Now, Will Logg, as he calls himself in campaign materials, is running for Dallas City Council. Logg is one of four five candidates vying for District 9, encompassing Lakewood. He's incredibly unlikely to win, but the fact that he's able to run for public office is a quirk of American gun laws and Texas politics.

Police told reporters after the shooting that Logg feared that Albrecht was trying to break in. He was never charged with a crime. The case brought national scrutiny to Chantix, the drug that friends blamed for Albrecht's bizarre behavior that night, and to the gun laws in Texas that protected Logg's right to kill Albrecht. A 2007 New York Times story about the shooting explains:

Texas has protected the right to "stand your ground" and use deadly force to protect oneself at home without first trying to retreat since 1995. And a law that took effect on Saturday expanded that so-called "castle doctrine" to apply to public spaces. The law also expanded civil immunity and could make it more difficult for the Albrecht family or relatives of those killed in similar incidents in Texas to win a wrongful-death suit, said James Dark, executive director of the Texas State Rifle Association, which lobbied for the new law.

Logg's campaign biography understandably doesn't mention the death of Albrecht. On his website, he takes credit for stopping a community garden project from opening near his house, on White Rock Methodist Church property. "I organized my neighbors into circulating petitions, constructing and displaying, 'No Garden' signs all over the neighborhood," he writes. Eventually, the church agreed to move the garden, "with their mountain range of mulch from the parking lot, to the NE side of the Church ensuring adequate parking for both church congregations."

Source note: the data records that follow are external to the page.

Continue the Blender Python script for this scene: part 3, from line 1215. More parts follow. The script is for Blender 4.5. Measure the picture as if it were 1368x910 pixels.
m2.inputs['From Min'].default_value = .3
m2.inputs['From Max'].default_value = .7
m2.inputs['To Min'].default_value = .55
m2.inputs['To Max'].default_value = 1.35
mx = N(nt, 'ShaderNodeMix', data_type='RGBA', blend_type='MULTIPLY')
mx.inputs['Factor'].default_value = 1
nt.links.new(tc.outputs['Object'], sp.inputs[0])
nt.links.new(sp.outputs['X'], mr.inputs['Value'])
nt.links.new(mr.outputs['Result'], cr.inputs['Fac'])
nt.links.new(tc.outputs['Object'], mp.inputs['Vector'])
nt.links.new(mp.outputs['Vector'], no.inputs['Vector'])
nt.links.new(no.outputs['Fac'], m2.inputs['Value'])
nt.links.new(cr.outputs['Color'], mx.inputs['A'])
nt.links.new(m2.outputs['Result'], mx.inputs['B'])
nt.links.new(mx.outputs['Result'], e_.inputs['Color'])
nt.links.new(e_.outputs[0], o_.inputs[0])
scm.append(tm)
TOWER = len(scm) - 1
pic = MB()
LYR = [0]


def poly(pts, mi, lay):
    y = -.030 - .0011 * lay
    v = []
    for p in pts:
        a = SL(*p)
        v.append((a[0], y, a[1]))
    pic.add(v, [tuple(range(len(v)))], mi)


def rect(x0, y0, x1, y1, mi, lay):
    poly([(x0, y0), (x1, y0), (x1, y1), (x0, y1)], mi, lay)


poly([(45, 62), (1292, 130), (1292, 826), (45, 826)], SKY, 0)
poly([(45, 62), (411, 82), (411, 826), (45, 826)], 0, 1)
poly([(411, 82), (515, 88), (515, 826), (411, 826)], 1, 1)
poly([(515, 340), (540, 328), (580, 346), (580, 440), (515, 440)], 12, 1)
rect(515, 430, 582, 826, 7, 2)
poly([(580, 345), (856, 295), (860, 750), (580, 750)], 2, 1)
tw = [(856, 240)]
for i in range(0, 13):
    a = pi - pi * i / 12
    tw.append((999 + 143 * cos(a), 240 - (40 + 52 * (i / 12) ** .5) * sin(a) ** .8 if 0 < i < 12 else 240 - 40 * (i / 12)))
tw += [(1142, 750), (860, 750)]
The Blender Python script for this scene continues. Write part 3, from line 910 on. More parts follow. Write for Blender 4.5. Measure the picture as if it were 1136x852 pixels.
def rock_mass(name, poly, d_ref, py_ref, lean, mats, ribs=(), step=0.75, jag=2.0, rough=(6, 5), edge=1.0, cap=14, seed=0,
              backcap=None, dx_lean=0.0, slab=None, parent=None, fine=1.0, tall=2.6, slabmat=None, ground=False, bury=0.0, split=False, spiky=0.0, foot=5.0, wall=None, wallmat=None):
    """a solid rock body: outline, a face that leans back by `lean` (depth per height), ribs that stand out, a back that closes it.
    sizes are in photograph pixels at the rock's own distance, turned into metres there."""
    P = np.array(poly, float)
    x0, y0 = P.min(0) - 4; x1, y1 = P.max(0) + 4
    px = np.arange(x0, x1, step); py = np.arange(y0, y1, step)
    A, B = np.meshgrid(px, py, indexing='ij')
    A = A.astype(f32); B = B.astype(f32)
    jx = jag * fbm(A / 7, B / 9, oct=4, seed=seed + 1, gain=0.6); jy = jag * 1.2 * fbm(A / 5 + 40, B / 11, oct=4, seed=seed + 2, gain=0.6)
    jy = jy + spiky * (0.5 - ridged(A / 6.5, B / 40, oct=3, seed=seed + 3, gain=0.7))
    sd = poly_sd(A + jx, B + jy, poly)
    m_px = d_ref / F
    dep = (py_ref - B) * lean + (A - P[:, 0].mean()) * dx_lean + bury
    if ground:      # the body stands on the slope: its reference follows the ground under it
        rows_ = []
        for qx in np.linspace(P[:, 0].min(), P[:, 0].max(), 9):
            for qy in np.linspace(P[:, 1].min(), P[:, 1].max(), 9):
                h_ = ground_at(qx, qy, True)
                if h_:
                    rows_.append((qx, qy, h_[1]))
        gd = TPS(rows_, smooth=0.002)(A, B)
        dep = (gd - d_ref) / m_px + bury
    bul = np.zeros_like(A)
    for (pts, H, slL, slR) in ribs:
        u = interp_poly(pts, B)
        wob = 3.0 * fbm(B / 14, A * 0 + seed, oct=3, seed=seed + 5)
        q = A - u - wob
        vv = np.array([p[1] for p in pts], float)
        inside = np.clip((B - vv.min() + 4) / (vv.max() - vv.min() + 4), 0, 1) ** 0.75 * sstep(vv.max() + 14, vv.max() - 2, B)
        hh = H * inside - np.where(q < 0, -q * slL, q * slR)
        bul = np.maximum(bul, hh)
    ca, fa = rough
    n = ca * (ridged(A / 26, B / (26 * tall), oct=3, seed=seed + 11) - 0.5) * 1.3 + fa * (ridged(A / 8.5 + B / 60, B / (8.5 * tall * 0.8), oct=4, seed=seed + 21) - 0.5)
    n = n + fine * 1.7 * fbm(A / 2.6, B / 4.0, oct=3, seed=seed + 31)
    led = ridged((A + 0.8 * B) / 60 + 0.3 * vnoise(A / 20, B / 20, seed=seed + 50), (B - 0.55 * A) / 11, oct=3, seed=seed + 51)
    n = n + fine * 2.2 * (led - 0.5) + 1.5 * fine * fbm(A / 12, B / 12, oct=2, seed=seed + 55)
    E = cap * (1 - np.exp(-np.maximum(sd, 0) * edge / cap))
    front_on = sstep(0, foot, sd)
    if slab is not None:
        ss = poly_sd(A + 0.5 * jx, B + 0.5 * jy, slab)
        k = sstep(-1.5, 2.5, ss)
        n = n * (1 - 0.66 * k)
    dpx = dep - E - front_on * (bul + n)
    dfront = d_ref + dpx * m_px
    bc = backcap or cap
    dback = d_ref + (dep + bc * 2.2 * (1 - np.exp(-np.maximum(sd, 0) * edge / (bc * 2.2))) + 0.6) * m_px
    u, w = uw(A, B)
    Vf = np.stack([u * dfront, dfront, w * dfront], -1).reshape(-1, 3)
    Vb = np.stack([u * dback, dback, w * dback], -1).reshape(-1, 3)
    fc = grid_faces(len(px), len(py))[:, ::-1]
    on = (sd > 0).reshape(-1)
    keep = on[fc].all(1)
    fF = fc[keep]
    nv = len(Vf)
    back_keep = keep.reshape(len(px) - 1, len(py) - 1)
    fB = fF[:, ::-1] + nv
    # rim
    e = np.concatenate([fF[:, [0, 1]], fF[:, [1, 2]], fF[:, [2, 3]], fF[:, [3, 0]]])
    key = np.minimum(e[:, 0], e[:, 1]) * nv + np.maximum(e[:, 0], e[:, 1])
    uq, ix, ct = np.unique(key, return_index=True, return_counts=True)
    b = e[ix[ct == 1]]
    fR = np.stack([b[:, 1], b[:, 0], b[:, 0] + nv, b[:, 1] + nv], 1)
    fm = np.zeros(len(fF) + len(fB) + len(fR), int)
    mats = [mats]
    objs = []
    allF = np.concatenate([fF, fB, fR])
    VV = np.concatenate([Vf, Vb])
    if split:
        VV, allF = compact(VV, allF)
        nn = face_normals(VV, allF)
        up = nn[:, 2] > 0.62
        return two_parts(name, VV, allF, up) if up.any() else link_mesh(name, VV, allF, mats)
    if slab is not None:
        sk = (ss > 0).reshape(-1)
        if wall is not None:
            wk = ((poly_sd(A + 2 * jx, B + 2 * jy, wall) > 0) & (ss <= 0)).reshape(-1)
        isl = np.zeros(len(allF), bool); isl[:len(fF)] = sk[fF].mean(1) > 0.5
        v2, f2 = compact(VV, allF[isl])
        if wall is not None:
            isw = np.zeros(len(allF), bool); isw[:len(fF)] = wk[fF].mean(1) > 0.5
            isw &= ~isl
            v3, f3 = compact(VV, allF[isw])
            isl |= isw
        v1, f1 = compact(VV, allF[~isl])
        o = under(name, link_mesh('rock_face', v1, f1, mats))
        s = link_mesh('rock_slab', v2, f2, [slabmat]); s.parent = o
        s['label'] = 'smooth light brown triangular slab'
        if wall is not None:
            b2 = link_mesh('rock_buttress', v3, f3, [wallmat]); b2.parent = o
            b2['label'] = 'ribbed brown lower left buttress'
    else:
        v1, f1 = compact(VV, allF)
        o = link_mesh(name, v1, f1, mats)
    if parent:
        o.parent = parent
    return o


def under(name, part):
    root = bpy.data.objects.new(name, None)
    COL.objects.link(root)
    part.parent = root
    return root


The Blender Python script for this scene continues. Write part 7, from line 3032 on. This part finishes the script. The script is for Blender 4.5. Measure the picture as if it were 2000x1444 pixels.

Logg didn't return messages and his wife said he was out of town on Wednesday. But he did find time to send a long email to Jim Schutze and the Observer editors, saying that reporters from The Dallas Morning News and The Advocate both asked him about the shooting weeks ago but decided not to write about it. Logg points out that he is a long-shot candidate, vastly out-funded by the three others in the race. He expresses remorse for "accidentaly[sic] taking of a human life" and blames the shooting and my attention to it to Albrecht's girlfriend Ryann Rathborne (though she never contacted me or tipped me off for this story):

Now that Amy Silversteen has been calling for a last minute interview for next weeks issue, I can only assume this interview has positive traction propelled by Ryan Rathbone; not unlike the last Rathbone dictated, salacious and uncorroborated character assassination published eight years ago by the Dallas Observer. Especially disappointing in that I had been an employee of Dallas Observer for five years, and would have picked up the phone to grant an interview. Jim, if you had called weeks ago, I would have granted a face to face interview.

Logg appears to be referencing the Observer stories about the shooting from 2007.